Birleşmiş milletler Beijing kurallarının 16. maddesinde de, önemsiz ve tali derecedeki suçlar dışındaki bütün davalarda hükümden önce, çocuğun suç işlemeden önceki yaşam koşulları ve suçun hangi ortam içinde işlendiği konusunda yeterli incelemenin yapılması öngörülmüştür (Topaloğlu, 2008).

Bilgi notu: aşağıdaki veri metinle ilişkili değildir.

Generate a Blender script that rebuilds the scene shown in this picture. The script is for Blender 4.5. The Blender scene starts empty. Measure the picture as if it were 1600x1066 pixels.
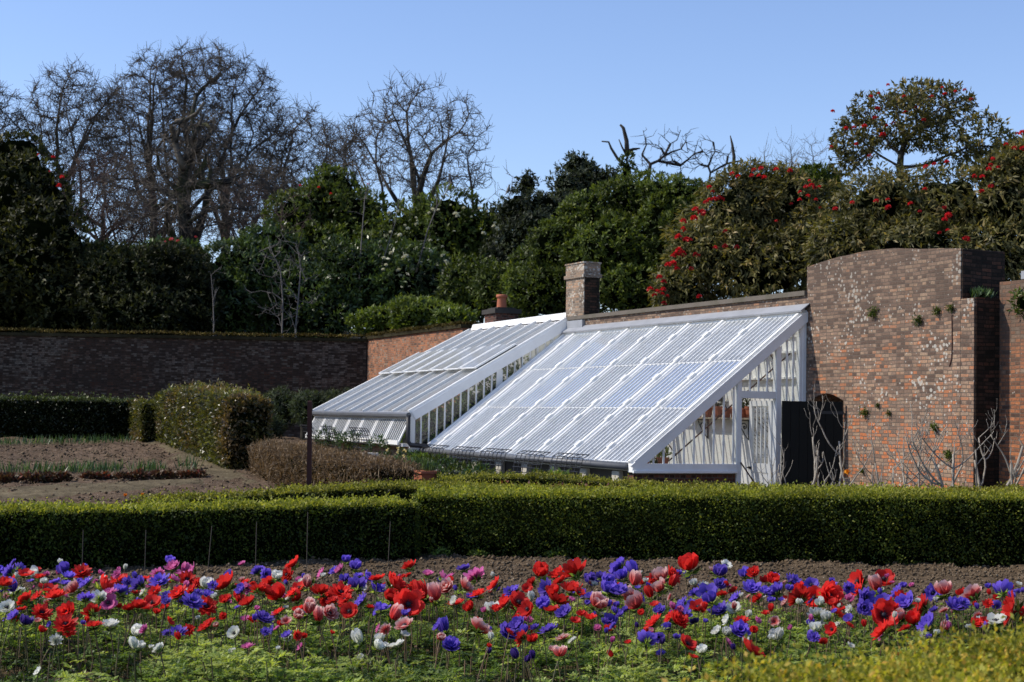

Türkiye’deki denetimli serbestlik kararlarının hukuksal süreci yanı sıra kurumlar arası işleyişte uygulama boyutu asıl önemli olan safha olarak gözükmektedir. Bu anlamda denetimli serbestlik uygulaması kapsamında eğitim tedbir kararı alınan dosyalarla ilgili olarak Adalet Bakanlığı ve Milli Eğitim Bakanlığı birimlerince ortak çalışmalar yapılması gerekmektedir. Ortak çalışabilmenin en önemli özelliği kurumlar

88

arası iş tanımlarının yapılarak sorumluluklar ve görevlerin bir standart dâhilinde ele alınması ve davranışa dönüştürülmesini gerekli kılmıştır. Bu durumun gereği olarak da iki bakanlık arasında bir protokol imzalanarak yürürlüğe girmiştir.